How accurate is $ f(px+(1-p)y)\leq pf(x)+(1-p)f(y)$ for a convex function $f$

Question

When $f:\mathbb{R}\rightarrow \mathbb{R}$ is a convex function, it is well known that $ f(px+(1-p)y)\leq pf(x)+(1-p)f(y)$ for any $p\in (0,1)$ and $x,y \in \mathbb{R}$. This inequality becomes an equality in case of a linear function.

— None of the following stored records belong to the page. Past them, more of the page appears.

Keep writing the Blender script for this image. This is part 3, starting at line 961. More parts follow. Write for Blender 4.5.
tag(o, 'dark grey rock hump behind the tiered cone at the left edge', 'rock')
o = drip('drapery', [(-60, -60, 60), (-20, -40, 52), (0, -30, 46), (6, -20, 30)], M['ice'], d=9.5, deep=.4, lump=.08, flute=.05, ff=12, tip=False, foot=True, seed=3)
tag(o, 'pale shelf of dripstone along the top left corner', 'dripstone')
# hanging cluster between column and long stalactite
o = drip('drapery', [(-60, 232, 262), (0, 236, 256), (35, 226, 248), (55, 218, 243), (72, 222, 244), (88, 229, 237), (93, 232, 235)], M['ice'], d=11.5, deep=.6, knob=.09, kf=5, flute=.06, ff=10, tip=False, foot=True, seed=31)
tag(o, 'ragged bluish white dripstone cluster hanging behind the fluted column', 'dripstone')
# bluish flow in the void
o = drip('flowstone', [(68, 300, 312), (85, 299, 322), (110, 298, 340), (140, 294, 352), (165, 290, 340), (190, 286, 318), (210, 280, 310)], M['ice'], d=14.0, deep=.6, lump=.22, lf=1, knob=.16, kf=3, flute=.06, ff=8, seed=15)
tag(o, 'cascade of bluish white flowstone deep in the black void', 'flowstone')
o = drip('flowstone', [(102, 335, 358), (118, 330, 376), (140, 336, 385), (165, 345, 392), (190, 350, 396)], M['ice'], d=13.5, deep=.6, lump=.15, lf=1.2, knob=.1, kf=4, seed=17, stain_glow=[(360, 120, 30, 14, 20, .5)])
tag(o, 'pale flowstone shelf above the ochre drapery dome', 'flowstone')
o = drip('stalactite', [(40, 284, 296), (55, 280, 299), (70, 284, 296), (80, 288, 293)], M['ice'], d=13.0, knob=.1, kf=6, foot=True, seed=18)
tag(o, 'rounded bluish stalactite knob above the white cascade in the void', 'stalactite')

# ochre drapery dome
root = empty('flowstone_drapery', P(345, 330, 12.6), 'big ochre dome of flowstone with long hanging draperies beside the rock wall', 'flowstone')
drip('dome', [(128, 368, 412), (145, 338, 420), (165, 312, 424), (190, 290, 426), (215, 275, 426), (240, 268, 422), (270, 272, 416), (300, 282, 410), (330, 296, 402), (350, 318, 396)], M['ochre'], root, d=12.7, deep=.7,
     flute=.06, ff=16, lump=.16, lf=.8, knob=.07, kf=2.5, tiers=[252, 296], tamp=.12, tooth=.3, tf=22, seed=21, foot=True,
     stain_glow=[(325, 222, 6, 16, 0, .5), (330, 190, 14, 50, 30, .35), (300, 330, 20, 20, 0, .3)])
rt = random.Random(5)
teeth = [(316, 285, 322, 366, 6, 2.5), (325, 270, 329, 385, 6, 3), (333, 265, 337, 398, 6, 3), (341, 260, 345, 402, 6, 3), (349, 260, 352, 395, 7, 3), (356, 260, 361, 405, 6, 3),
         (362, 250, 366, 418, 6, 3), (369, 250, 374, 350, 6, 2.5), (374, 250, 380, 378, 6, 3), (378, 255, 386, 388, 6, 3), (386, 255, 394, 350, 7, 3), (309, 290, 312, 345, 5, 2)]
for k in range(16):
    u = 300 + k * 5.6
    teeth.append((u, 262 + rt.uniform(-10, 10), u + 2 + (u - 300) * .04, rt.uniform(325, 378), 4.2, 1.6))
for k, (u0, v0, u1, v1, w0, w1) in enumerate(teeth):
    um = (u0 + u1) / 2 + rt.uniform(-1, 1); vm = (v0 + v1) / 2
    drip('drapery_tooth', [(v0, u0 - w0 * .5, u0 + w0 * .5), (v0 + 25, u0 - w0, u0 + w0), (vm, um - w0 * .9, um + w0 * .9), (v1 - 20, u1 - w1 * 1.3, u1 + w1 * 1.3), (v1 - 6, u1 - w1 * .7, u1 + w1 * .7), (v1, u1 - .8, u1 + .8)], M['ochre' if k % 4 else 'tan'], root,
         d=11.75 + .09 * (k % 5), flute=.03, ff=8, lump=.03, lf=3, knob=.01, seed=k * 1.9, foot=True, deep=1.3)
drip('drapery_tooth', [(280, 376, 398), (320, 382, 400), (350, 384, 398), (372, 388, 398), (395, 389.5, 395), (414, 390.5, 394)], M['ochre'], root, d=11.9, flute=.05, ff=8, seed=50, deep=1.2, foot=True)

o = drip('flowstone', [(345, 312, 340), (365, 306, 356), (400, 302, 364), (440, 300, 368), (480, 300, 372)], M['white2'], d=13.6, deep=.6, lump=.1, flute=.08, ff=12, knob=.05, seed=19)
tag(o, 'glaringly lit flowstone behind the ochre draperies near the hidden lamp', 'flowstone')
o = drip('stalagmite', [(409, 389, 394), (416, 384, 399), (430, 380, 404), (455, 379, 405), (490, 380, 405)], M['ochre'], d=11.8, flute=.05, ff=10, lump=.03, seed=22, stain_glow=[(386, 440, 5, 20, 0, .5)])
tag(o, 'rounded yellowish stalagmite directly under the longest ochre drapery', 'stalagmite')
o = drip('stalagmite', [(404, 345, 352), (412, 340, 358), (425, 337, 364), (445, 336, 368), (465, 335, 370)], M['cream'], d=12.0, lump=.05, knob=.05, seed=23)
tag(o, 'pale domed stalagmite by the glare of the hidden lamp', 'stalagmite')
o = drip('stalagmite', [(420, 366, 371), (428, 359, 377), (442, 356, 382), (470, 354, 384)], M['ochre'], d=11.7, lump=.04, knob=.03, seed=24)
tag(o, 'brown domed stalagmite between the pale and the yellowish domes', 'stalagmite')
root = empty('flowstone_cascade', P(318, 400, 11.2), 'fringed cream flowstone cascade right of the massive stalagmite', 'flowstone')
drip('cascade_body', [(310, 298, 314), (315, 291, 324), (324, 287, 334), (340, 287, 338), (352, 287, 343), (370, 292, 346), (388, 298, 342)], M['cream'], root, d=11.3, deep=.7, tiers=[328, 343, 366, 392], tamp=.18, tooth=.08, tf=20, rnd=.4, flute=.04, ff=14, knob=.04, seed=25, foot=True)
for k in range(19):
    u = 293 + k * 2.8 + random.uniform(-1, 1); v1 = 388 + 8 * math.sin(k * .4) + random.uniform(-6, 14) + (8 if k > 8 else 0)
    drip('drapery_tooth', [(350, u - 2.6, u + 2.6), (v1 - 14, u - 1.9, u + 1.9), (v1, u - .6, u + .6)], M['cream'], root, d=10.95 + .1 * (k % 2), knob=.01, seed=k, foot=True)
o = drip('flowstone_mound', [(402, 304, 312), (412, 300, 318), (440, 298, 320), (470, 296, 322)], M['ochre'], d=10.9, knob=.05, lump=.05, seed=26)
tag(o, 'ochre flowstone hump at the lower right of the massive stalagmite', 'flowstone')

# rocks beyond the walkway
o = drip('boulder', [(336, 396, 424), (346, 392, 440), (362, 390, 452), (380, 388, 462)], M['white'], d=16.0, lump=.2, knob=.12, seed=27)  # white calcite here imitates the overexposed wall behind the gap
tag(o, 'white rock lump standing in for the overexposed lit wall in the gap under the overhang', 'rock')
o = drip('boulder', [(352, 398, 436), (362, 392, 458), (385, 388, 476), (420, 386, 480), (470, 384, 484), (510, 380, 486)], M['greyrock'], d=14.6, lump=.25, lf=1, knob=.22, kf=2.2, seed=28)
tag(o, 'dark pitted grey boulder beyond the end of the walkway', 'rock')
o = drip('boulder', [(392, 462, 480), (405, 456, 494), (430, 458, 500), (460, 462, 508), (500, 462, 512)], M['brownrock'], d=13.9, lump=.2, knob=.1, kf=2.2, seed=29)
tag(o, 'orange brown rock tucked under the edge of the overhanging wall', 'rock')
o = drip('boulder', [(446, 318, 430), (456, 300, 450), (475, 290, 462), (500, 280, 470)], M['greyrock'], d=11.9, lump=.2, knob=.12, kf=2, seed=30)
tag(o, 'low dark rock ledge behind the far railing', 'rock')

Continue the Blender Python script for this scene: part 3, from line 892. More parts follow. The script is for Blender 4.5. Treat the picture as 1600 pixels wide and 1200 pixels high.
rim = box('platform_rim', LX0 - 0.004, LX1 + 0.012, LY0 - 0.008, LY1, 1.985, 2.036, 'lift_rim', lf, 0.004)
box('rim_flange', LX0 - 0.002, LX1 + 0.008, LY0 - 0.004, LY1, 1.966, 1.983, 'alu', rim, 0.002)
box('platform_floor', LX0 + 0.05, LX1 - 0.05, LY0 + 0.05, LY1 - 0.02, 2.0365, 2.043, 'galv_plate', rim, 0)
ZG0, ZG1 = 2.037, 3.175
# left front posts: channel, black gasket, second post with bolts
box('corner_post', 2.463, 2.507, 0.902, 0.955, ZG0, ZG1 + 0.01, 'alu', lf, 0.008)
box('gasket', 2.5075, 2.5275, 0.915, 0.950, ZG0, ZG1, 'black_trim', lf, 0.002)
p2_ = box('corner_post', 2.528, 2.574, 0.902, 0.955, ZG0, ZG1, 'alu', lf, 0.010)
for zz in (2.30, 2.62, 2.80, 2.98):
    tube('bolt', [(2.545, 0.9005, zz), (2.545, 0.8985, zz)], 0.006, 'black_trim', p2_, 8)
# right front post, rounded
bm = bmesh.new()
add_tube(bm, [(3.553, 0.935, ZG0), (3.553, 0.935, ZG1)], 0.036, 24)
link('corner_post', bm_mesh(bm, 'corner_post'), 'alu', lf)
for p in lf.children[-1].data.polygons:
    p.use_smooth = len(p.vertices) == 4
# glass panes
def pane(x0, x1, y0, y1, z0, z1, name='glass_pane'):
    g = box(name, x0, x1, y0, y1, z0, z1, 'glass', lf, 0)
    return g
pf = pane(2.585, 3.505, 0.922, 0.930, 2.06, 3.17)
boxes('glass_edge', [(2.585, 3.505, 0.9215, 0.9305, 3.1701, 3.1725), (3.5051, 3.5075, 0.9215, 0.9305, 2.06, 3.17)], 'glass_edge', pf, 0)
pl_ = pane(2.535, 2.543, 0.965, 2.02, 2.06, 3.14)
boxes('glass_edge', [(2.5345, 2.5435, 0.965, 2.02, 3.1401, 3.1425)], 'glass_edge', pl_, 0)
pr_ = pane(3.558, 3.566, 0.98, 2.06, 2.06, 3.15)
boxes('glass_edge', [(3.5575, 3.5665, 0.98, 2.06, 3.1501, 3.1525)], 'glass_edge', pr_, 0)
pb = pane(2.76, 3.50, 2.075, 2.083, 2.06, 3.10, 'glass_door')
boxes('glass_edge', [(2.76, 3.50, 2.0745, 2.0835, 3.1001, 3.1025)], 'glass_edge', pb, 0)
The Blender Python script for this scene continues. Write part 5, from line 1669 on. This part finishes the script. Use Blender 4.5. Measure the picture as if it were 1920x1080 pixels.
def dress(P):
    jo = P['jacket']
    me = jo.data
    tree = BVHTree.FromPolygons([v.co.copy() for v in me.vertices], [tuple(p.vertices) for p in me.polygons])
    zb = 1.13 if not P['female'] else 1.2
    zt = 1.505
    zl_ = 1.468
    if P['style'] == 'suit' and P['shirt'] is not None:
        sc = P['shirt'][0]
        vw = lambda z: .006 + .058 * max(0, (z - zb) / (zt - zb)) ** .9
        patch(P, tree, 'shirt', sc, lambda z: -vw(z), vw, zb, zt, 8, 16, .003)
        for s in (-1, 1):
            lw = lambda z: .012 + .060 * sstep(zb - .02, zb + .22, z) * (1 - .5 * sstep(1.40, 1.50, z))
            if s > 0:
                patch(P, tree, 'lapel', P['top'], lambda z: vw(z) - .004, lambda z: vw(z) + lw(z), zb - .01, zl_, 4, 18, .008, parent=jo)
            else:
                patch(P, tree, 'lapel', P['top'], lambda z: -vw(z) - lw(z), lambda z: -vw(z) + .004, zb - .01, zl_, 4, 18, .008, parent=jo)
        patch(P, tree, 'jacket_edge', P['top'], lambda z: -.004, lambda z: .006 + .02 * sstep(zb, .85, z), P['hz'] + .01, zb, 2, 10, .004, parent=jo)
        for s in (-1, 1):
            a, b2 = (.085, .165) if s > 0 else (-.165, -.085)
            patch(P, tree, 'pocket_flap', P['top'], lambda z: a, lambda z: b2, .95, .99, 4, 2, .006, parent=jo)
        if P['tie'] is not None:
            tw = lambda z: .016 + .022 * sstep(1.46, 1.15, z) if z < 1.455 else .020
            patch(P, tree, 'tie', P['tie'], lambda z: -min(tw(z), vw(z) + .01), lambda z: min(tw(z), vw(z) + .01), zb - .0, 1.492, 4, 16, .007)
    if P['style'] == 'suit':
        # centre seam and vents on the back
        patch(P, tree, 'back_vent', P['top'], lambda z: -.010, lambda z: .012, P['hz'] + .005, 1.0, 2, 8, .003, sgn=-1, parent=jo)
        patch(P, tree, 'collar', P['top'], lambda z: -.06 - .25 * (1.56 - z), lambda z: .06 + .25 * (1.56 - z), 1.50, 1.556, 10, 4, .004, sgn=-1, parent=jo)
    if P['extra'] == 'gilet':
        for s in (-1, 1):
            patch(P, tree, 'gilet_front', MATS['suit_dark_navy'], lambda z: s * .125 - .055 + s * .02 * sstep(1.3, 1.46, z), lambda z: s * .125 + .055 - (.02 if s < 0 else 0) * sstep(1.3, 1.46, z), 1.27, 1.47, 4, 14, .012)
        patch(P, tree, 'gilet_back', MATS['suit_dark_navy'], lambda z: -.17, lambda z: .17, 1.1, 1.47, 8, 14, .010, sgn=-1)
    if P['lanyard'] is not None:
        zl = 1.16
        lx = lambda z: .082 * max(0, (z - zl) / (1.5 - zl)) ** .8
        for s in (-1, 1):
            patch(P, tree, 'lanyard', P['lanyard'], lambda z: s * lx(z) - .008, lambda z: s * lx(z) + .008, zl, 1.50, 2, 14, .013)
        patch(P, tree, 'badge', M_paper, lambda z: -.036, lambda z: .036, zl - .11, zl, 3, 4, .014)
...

But what about functions which are close to linear on some interval $[a,b]$, what can be said about $|pf(x)+(1-p)f(y)-f(px+(1-p)y)$| for $x,y \in [a,b]$?

Answer 1

A crude but simple way to bound the quantity you describe can be found if $f$ is twice differentiable; in this case we have $$ |pf(x)+(1-p)f(y)-f(px+(1-p)y)|\leq p(1-p)|x-y|^2\sup_{z\in[a,b]}|f^{\prime\prime}(z)| $$ for all $x,y\in[a,b]$ and $p\in[0,1]$. This can be proven by thrice applying the mean value theorem: WLOG assume that $x<y$, then there exist $\alpha,\beta\in[a,b]$ with $x\leq\alpha\leq px+(1-p)y\leq\beta\leq y$ such that $f(x)-f(px+(1-p)y)=f^\prime(\alpha)(1-p)(x-y)$ and $f(y)-f(px+(1-p)y)=f'(\beta)p(y-x)$. Furthermore, there exists $\gamma$ with $\alpha\leq\gamma\leq\beta$ such that $f^\prime(\beta)-f^\prime(\alpha)=(\beta-\alpha)f^{\prime\prime}(\gamma)$. Assembling all this gives $$ |pf(x)+(1-p)f(y)-f(px+(1-p)y)|=|p(f(x)-f(px+(1-p)y))+(1-p)(f(y)-f(px+(1-p)y))|=|pf'(\alpha)(1-p)(x-y)+(1-p)f^\prime(\beta)p(y-x)|=p(1-p)|y-x||f^\prime(\alpha)-f^\prime(\beta)|=p(1-p)|y-x||\alpha-\beta||f^{\prime\prime}(\gamma)| $$ from which the bound follows.